Bartimaeus had no land, no wealth, and no sight. He owned just one thing, his beggar's cloak. Some scholars think that, in that day, the beggars’ cloaks were actually their “tool of the trade.” They spread out their cloak for passersby to throw money onto, and at the end of the day, whatever was in it was what he had to survive on. His cloak protected him from the weather. His cloak was his sleeping bag.

And Bartimaeus heard that Jesus was passing by and he threw off his livelihood, his protection, his one source of income and comfort. He just walked away. Bartimaeus knew he was blind, and simply wanted to see again. And notice something: when Jesus said, “Go,” and Bartimaeus was healed, there’s no mention that he went back for his cloak. Instead, he joyfully followed Jesus as he continued his journey toward Jerusalem.

This was the opportunity that Jesus was offering the kneeling rich man: not to leave it all behind, but to destroy it completely, to let it go and to never come back. To have the freedom Bartimaeus enjoyed – the freedom to simply follow, to have no reason to look back over his shoulder.

And here is the lesson for us: whether we're blinded by what we own, like that rich man, blinded by the correctness of what we believe, like the Pharisees, or blinded by our ambitions or need for security, like James and John and the apostles, we are as blind as that beggar on the Jericho Road – until, like Bartimaeus, we respond to Jesus' call.

This is Reformation Sunday, when Protestants remember Martin Luther's posting of the ninety-five theses on the door of the church in Wittenburg. Perhaps he didn’t realize it at the time, but in that act of protest, in his desire to call local church leaders to account for abdicating their responsibility to the Good News in favor of a desire for wealth and power, Martin Luther was throwing off his cloak – the security of the established church – in favor of following Jesus down the road to Jerusalem and all that it meant.

When we throw in our lot with the risen Christ, we may not fully understand all that it means to do so. We may well be less like Bartimaeus and more like the disciples, who though they followed imperfectly and with wildly inaccurate expectations, followed nonetheless, and through following grew into God’s will, day by day.

The motto of Reformed Theology is “reformata et semper reformanda” – “Reformed and ever reforming.” The beauty of Christ's call and our opportunity to respond, the good news of our individual and corporate faith journey is that it isn't a one-time event, but a series of chances to go deeper into relationship, to venture farther into the adventure of faith, to swim deeper into the ocean of grace, to grow day by day into God’s will and the now-and-coming Kingdom of God.

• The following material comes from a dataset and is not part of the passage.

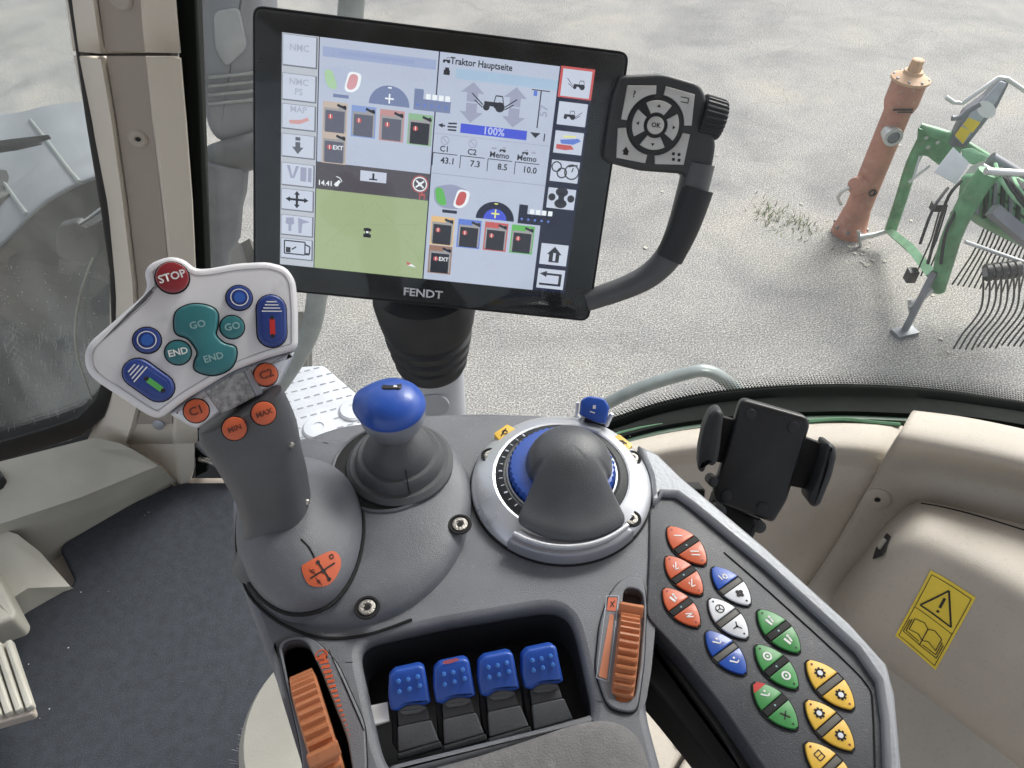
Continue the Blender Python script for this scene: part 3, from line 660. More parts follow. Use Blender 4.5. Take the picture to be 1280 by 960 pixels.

Jesus asks of us, as he asked of James and John and of Bartimaeus, “What do you want me to do for you?” Will we respond with pleas for position, for security, like James and John? Will we seek things to “do” in order to earn God's favor, like the rich man? Or, in whatever context applies for us in that place and time, will we throw off our cloaks, acknowledge our blindness, and simply want to see again?